1) que sejam averiguadas as condições de acesso até a comunidade e de permanência digna; 2) que os responsáveis pela destruição de parte do aldeamento, com a presença de maquinário pesado, sejam identificados e punidos por colocar em risco de morte uma comunidade inteira, sendo a presença desta notória, perdurando por 40 anos; 3) que sejam assegurados aos Guarani Mbya adequadas condições de vida enquanto aguardam a realização dos trabalhos do GT; 4) que a Funai conclua de imediato o procedimento de demarcação daquela terra, iniciado há décadas (com GT oficialmente instituído há mais de três anos), pois os indígenas não podem mais ser penalizados pela ineficiência dos órgãos de assistência, proteção e fiscalização; 5) que a Sesai seja intimada e obrigada a cumprir com suas atribuições no tocante à assistência de saúde e de saneamento básico; 6) que os órgãos de fiscalização e vigilância sanitária e ambiental do Estado do Rio Grande do Sul e da União sejam acionados para promover ações de fiscalização e punição dos responsáveis por outros possíveis crimes ambientais.


As denúncias são graves, tanto pela sistemática atuação de opressão, violação de direitos humanos, do direito à vida, à integridade física e moral, de saúde que vêm sendo impostos aos Guarani Mbya quanto pela negligência e desassistência por parte do Poder Público em realizar a realocação das famílias indígenas para região completamente abandonada, de difícil acesso, sem qualquer tipo de infraestrutura. Neste sentido, é exigido dos órgãos públicos atuação urgente visando minimizar os prejuízos e garantir os direitos fundamentais da comunidade.

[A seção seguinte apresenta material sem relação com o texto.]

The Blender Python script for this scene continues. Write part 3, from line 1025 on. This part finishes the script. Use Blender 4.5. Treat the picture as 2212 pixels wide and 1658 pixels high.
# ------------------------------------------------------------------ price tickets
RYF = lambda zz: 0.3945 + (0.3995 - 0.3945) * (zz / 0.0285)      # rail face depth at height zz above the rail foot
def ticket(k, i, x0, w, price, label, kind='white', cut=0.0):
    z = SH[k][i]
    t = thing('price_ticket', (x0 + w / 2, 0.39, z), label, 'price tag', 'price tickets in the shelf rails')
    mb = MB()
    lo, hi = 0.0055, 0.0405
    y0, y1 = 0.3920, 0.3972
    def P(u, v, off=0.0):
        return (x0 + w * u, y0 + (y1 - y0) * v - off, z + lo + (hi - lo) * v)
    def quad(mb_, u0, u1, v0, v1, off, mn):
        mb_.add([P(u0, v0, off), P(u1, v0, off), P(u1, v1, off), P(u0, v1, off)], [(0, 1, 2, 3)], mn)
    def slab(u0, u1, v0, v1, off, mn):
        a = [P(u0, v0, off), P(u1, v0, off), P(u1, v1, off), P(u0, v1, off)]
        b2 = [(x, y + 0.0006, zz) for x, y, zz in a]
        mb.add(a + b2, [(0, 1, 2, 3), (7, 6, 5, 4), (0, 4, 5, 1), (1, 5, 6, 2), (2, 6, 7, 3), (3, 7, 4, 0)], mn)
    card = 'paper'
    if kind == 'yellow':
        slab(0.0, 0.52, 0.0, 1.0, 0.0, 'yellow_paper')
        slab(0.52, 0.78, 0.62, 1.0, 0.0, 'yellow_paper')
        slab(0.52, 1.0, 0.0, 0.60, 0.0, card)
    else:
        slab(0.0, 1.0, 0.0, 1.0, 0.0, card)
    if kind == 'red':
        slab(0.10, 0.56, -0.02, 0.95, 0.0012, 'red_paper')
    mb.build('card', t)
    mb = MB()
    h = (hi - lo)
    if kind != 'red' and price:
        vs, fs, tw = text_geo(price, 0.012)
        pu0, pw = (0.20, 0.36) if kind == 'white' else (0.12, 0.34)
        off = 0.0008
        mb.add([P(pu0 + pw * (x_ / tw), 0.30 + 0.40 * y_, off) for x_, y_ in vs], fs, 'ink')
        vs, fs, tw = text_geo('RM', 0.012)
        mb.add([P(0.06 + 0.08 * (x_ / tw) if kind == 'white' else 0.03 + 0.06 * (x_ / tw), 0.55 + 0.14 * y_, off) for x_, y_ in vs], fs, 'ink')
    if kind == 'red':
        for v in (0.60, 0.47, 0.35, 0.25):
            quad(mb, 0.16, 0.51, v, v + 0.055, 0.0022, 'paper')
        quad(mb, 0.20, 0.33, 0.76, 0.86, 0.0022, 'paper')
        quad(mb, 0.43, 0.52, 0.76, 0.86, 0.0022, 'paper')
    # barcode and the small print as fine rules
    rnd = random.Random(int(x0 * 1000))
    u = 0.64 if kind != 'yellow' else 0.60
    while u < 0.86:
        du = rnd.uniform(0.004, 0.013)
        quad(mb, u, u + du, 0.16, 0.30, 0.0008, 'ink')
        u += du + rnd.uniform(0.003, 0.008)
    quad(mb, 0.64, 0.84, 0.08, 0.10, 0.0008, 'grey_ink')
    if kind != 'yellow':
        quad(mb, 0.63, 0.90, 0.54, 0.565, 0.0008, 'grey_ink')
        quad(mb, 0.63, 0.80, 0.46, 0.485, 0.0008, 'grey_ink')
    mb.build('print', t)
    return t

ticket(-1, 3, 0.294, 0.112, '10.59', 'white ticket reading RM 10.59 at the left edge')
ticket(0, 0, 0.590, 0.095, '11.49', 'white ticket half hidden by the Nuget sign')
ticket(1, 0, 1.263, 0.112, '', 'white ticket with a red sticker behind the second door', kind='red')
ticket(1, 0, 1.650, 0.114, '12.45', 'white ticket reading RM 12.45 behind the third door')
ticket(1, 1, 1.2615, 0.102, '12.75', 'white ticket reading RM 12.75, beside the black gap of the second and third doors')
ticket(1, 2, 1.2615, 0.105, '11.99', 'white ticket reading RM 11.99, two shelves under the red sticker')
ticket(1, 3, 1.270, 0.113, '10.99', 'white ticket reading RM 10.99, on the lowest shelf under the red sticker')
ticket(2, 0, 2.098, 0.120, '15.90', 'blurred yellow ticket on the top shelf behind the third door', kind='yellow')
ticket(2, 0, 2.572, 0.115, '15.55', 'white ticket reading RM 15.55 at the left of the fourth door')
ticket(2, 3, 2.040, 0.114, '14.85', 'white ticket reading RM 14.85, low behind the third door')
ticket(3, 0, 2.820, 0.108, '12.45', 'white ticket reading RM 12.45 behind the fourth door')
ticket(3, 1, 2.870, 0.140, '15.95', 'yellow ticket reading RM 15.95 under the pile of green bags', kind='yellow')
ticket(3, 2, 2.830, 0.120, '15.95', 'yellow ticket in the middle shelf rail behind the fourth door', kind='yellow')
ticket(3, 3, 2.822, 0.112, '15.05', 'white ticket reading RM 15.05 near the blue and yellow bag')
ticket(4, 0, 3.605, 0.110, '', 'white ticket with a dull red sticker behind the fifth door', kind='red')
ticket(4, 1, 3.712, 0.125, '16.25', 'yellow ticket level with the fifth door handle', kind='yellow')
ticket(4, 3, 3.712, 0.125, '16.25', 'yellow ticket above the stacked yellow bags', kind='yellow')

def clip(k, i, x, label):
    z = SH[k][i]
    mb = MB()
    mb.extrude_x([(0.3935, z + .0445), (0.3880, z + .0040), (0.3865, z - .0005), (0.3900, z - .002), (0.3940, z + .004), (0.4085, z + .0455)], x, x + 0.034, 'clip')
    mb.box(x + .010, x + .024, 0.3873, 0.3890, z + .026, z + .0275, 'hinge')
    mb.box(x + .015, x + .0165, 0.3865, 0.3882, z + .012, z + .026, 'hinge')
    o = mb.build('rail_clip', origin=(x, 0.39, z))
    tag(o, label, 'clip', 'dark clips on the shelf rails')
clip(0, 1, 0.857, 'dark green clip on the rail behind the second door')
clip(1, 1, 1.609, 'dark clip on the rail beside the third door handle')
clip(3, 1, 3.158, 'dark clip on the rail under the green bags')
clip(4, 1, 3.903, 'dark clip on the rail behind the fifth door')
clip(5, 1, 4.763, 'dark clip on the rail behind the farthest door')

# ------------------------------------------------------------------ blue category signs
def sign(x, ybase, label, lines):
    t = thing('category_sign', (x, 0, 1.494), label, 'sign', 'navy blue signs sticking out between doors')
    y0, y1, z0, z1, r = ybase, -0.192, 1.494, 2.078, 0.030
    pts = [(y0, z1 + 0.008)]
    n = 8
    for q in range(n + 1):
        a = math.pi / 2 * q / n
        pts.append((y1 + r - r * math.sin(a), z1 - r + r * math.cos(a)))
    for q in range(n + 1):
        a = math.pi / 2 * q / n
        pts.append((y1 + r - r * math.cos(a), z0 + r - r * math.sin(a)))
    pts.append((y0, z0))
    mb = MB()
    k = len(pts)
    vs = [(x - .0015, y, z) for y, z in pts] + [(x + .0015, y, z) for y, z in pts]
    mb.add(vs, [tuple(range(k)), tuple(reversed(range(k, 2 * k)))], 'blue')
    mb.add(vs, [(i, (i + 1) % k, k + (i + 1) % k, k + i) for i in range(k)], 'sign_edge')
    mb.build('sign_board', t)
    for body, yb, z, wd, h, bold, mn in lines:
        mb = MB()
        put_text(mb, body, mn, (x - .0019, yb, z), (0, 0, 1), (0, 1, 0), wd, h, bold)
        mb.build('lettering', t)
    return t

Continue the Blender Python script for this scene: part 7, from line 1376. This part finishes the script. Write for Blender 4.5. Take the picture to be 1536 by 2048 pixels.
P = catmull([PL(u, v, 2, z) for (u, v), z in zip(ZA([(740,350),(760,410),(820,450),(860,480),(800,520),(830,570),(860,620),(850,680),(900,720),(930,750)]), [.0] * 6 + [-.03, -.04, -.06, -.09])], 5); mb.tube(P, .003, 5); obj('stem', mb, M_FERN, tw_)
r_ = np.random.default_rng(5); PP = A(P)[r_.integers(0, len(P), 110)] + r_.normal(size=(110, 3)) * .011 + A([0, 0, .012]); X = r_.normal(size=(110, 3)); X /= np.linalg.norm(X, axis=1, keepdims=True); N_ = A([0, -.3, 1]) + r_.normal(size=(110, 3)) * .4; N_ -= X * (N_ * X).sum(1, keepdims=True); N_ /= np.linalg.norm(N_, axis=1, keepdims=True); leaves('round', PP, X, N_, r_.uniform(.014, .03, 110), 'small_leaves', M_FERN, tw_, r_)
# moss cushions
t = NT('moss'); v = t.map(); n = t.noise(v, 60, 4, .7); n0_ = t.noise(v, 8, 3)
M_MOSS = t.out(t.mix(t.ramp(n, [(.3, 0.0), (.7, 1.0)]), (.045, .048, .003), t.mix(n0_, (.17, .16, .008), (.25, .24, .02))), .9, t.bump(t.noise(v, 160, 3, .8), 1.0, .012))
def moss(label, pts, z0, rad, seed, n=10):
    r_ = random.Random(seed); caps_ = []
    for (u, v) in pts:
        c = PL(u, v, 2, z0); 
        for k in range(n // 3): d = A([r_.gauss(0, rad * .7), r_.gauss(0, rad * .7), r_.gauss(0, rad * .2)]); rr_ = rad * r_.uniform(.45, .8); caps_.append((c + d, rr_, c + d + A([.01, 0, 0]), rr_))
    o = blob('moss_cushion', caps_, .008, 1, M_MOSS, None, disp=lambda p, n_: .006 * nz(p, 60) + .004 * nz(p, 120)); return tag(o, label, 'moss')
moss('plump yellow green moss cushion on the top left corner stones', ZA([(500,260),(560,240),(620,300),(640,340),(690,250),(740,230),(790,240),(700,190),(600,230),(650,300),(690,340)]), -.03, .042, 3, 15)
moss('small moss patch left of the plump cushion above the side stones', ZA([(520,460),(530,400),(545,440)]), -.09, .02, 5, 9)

Esperamos que os órgãos públicos, responsáveis pela proteção e promulgação dos direitos das comunidades indígenas, atuem de forma a executar políticas de melhorias nas condições de acesso e de assistência para a parcela da comunidade indígena localizada em Granja Vargas, distrito de Palmares do Sul, bem como a devida atuação dos órgãos responsáveis pela fiscalização e punição dos envolvidos nos crimes praticados de destruição e, finalmente, que se demarquem as terras indígenas, resguardando-se, desse modo, a justiça.